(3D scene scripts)
------------------------------------

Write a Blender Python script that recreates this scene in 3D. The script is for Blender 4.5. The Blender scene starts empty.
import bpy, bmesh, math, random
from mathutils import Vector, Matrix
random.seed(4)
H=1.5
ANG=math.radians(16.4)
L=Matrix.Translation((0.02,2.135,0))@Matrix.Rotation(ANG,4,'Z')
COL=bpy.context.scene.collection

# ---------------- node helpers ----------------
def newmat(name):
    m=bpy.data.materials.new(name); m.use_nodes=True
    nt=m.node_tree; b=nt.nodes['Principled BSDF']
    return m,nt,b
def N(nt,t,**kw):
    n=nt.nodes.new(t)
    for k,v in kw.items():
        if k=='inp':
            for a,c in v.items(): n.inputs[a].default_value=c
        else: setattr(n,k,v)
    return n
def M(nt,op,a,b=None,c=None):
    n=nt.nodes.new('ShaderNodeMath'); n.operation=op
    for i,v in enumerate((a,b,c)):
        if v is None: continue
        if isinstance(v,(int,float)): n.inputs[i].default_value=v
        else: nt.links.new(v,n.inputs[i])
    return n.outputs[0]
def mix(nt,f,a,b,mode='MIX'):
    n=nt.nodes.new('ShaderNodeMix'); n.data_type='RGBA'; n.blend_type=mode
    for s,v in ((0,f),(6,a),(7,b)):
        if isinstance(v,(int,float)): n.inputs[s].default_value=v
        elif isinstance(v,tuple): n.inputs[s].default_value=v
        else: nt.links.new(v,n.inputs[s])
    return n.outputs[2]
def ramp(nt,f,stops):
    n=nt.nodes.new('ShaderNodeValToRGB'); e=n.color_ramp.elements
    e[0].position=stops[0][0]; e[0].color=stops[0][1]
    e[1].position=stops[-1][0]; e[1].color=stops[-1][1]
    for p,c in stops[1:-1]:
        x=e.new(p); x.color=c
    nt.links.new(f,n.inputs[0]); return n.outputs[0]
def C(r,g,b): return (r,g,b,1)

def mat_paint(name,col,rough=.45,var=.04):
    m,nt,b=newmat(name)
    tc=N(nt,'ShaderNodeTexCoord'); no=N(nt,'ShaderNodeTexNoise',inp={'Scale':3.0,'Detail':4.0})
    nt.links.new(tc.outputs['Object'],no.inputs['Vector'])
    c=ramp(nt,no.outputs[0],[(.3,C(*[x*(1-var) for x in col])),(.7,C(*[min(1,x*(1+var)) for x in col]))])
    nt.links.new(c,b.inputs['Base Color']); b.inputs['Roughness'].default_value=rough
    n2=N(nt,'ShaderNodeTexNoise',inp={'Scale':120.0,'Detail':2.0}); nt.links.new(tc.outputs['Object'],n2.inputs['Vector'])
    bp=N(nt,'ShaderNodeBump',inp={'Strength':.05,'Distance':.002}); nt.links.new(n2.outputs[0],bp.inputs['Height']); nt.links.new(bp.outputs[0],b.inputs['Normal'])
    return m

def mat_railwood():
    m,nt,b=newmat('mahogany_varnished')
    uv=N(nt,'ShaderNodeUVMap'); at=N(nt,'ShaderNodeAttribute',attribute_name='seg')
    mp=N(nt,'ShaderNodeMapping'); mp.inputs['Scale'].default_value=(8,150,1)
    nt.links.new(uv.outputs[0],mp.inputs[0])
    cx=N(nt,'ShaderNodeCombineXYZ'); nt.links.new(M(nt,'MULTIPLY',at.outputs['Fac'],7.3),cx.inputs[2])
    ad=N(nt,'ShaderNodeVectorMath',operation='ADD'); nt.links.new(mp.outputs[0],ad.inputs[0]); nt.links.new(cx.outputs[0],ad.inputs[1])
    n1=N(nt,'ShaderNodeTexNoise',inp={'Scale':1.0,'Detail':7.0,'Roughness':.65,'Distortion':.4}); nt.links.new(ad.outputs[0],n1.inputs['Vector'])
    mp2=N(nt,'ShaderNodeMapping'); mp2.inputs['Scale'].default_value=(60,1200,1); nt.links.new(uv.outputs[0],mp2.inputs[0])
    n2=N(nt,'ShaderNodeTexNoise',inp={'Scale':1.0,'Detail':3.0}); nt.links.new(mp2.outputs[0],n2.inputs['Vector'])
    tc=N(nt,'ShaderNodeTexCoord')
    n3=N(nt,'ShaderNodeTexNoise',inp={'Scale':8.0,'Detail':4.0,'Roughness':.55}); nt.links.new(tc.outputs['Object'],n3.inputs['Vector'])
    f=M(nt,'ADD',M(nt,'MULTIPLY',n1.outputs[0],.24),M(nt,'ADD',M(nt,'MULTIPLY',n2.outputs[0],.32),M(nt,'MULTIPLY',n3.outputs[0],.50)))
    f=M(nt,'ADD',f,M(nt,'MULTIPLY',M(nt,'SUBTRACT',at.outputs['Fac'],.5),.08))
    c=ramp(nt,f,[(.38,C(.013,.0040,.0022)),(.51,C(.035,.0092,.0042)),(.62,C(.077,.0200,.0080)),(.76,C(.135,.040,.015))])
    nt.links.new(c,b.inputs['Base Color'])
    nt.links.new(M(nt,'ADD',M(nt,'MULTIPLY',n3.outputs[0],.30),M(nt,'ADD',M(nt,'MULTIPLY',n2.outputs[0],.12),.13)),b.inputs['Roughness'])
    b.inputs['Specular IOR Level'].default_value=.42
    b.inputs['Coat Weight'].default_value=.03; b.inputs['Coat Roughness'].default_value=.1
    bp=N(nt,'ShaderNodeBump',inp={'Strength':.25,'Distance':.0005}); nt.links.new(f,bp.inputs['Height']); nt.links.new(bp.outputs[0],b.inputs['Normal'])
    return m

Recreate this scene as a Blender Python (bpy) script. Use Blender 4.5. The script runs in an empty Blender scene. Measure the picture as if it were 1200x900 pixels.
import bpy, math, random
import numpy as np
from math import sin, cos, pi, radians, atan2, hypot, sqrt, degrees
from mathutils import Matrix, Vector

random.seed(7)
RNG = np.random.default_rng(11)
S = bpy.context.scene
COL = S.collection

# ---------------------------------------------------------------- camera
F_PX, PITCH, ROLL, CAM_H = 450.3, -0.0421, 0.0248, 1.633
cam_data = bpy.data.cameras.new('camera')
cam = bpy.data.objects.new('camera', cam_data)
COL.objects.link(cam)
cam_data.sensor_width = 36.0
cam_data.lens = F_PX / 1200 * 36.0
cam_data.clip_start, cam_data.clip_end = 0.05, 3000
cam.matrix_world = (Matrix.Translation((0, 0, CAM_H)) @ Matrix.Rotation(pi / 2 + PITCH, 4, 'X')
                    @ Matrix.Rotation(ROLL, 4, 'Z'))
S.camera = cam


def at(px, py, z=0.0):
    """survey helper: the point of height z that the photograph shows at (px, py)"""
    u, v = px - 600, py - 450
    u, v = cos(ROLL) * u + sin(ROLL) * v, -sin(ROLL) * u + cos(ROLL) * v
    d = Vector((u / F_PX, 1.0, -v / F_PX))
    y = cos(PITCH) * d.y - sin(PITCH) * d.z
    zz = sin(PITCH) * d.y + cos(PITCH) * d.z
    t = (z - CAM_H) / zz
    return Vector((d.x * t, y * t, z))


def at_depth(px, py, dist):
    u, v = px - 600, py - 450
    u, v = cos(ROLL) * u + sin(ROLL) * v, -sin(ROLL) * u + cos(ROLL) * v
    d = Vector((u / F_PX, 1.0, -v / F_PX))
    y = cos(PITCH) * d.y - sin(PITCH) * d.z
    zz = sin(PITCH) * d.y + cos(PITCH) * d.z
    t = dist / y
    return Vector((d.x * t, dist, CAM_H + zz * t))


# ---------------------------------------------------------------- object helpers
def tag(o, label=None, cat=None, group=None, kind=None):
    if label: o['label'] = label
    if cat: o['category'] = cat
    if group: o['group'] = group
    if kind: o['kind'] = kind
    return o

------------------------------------

* **WORK REQUIRED**
Reproduce the full listing above, character for character.

* **FINAL ANSWER**
Write a Blender Python script that recreates this scene in 3D. The script is for Blender 4.5. The Blender scene starts empty.
import bpy, bmesh, math, random
from mathutils import Vector, Matrix
random.seed(4)
H=1.5
ANG=math.radians(16.4)
L=Matrix.Translation((0.02,2.135,0))@Matrix.Rotation(ANG,4,'Z')
COL=bpy.context.scene.collection

# ---------------- node helpers ----------------
def newmat(name):
    m=bpy.data.materials.new(name); m.use_nodes=True
    nt=m.node_tree; b=nt.nodes['Principled BSDF']
    return m,nt,b
def N(nt,t,**kw):
    n=nt.nodes.new(t)
    for k,v in kw.items():
        if k=='inp':
            for a,c in v.items(): n.inputs[a].default_value=c
        else: setattr(n,k,v)
    return n
def M(nt,op,a,b=None,c=None):
    n=nt.nodes.new('ShaderNodeMath'); n.operation=op
    for i,v in enumerate((a,b,c)):
        if v is None: continue
        if isinstance(v,(int,float)): n.inputs[i].default_value=v
        else: nt.links.new(v,n.inputs[i])
    return n.outputs[0]
def mix(nt,f,a,b,mode='MIX'):
    n=nt.nodes.new('ShaderNodeMix'); n.data_type='RGBA'; n.blend_type=mode
    for s,v in ((0,f),(6,a),(7,b)):
        if isinstance(v,(int,float)): n.inputs[s].default_value=v
        elif isinstance(v,tuple): n.inputs[s].default_value=v
        else: nt.links.new(v,n.inputs[s])
    return n.outputs[2]
def ramp(nt,f,stops):
    n=nt.nodes.new('ShaderNodeValToRGB'); e=n.color_ramp.elements
    e[0].position=stops[0][0]; e[0].color=stops[0][1]
    e[1].position=stops[-1][0]; e[1].color=stops[-1][1]
    for p,c in stops[1:-1]:
        x=e.new(p); x.color=c
    nt.links.new(f,n.inputs[0]); return n.outputs[0]
def C(r,g,b): return (r,g,b,1)

def mat_paint(name,col,rough=.45,var=.04):
    m,nt,b=newmat(name)
    tc=N(nt,'ShaderNodeTexCoord'); no=N(nt,'ShaderNodeTexNoise',inp={'Scale':3.0,'Detail':4.0})
    nt.links.new(tc.outputs['Object'],no.inputs['Vector'])
    c=ramp(nt,no.outputs[0],[(.3,C(*[x*(1-var) for x in col])),(.7,C(*[min(1,x*(1+var)) for x in col]))])
    nt.links.new(c,b.inputs['Base Color']); b.inputs['Roughness'].default_value=rough
    n2=N(nt,'ShaderNodeTexNoise',inp={'Scale':120.0,'Detail':2.0}); nt.links.new(tc.outputs['Object'],n2.inputs['Vector'])
    bp=N(nt,'ShaderNodeBump',inp={'Strength':.05,'Distance':.002}); nt.links.new(n2.outputs[0],bp.inputs['Height']); nt.links.new(bp.outputs[0],b.inputs['Normal'])
    return m

def mat_railwood():
    m,nt,b=newmat('mahogany_varnished')
    uv=N(nt,'ShaderNodeUVMap'); at=N(nt,'ShaderNodeAttribute',attribute_name='seg')
    mp=N(nt,'ShaderNodeMapping'); mp.inputs['Scale'].default_value=(8,150,1)
    nt.links.new(uv.outputs[0],mp.inputs[0])
    cx=N(nt,'ShaderNodeCombineXYZ'); nt.links.new(M(nt,'MULTIPLY',at.outputs['Fac'],7.3),cx.inputs[2])
    ad=N(nt,'ShaderNodeVectorMath',operation='ADD'); nt.links.new(mp.outputs[0],ad.inputs[0]); nt.links.new(cx.outputs[0],ad.inputs[1])
    n1=N(nt,'ShaderNodeTexNoise',inp={'Scale':1.0,'Detail':7.0,'Roughness':.65,'Distortion':.4}); nt.links.new(ad.outputs[0],n1.inputs['Vector'])
    mp2=N(nt,'ShaderNodeMapping'); mp2.inputs['Scale'].default_value=(60,1200,1); nt.links.new(uv.outputs[0],mp2.inputs[0])
    n2=N(nt,'ShaderNodeTexNoise',inp={'Scale':1.0,'Detail':3.0}); nt.links.new(mp2.outputs[0],n2.inputs['Vector'])
    tc=N(nt,'ShaderNodeTexCoord')
    n3=N(nt,'ShaderNodeTexNoise',inp={'Scale':8.0,'Detail':4.0,'Roughness':.55}); nt.links.new(tc.outputs['Object'],n3.inputs['Vector'])
    f=M(nt,'ADD',M(nt,'MULTIPLY',n1.outputs[0],.24),M(nt,'ADD',M(nt,'MULTIPLY',n2.outputs[0],.32),M(nt,'MULTIPLY',n3.outputs[0],.50)))
    f=M(nt,'ADD',f,M(nt,'MULTIPLY',M(nt,'SUBTRACT',at.outputs['Fac'],.5),.08))
    c=ramp(nt,f,[(.38,C(.013,.0040,.0022)),(.51,C(.035,.0092,.0042)),(.62,C(.077,.0200,.0080)),(.76,C(.135,.040,.015))])
    nt.links.new(c,b.inputs['Base Color'])
    nt.links.new(M(nt,'ADD',M(nt,'MULTIPLY',n3.outputs[0],.30),M(nt,'ADD',M(nt,'MULTIPLY',n2.outputs[0],.12),.13)),b.inputs['Roughness'])
    b.inputs['Specular IOR Level'].default_value=.42
    b.inputs['Coat Weight'].default_value=.03; b.inputs['Coat Roughness'].default_value=.1
    bp=N(nt,'ShaderNodeBump',inp={'Strength':.25,'Distance':.0005}); nt.links.new(f,bp.inputs['Height']); nt.links.new(bp.outputs[0],b.inputs['Normal'])
    return m

Recreate this scene as a Blender Python (bpy) script. Use Blender 4.5. The script runs in an empty Blender scene. Measure the picture as if it were 1200x900 pixels.
import bpy, math, random
import numpy as np
from math import sin, cos, pi, radians, atan2, hypot, sqrt, degrees
from mathutils import Matrix, Vector

random.seed(7)
RNG = np.random.default_rng(11)
S = bpy.context.scene
COL = S.collection

# ---------------------------------------------------------------- camera
F_PX, PITCH, ROLL, CAM_H = 450.3, -0.0421, 0.0248, 1.633
cam_data = bpy.data.cameras.new('camera')
cam = bpy.data.objects.new('camera', cam_data)
COL.objects.link(cam)
cam_data.sensor_width = 36.0
cam_data.lens = F_PX / 1200 * 36.0
cam_data.clip_start, cam_data.clip_end = 0.05, 3000
cam.matrix_world = (Matrix.Translation((0, 0, CAM_H)) @ Matrix.Rotation(pi / 2 + PITCH, 4, 'X')
                    @ Matrix.Rotation(ROLL, 4, 'Z'))
S.camera = cam


def at(px, py, z=0.0):
    """survey helper: the point of height z that the photograph shows at (px, py)"""
    u, v = px - 600, py - 450
    u, v = cos(ROLL) * u + sin(ROLL) * v, -sin(ROLL) * u + cos(ROLL) * v
    d = Vector((u / F_PX, 1.0, -v / F_PX))
    y = cos(PITCH) * d.y - sin(PITCH) * d.z
    zz = sin(PITCH) * d.y + cos(PITCH) * d.z
    t = (z - CAM_H) / zz
    return Vector((d.x * t, y * t, z))


def at_depth(px, py, dist):
    u, v = px - 600, py - 450
    u, v = cos(ROLL) * u + sin(ROLL) * v, -sin(ROLL) * u + cos(ROLL) * v
    d = Vector((u / F_PX, 1.0, -v / F_PX))
    y = cos(PITCH) * d.y - sin(PITCH) * d.z
    zz = sin(PITCH) * d.y + cos(PITCH) * d.z
    t = dist / y
    return Vector((d.x * t, dist, CAM_H + zz * t))


# ---------------------------------------------------------------- object helpers
def tag(o, label=None, cat=None, group=None, kind=None):
    if label: o['label'] = label
    if cat: o['category'] = cat
    if group: o['group'] = group
    if kind: o['kind'] = kind
    return o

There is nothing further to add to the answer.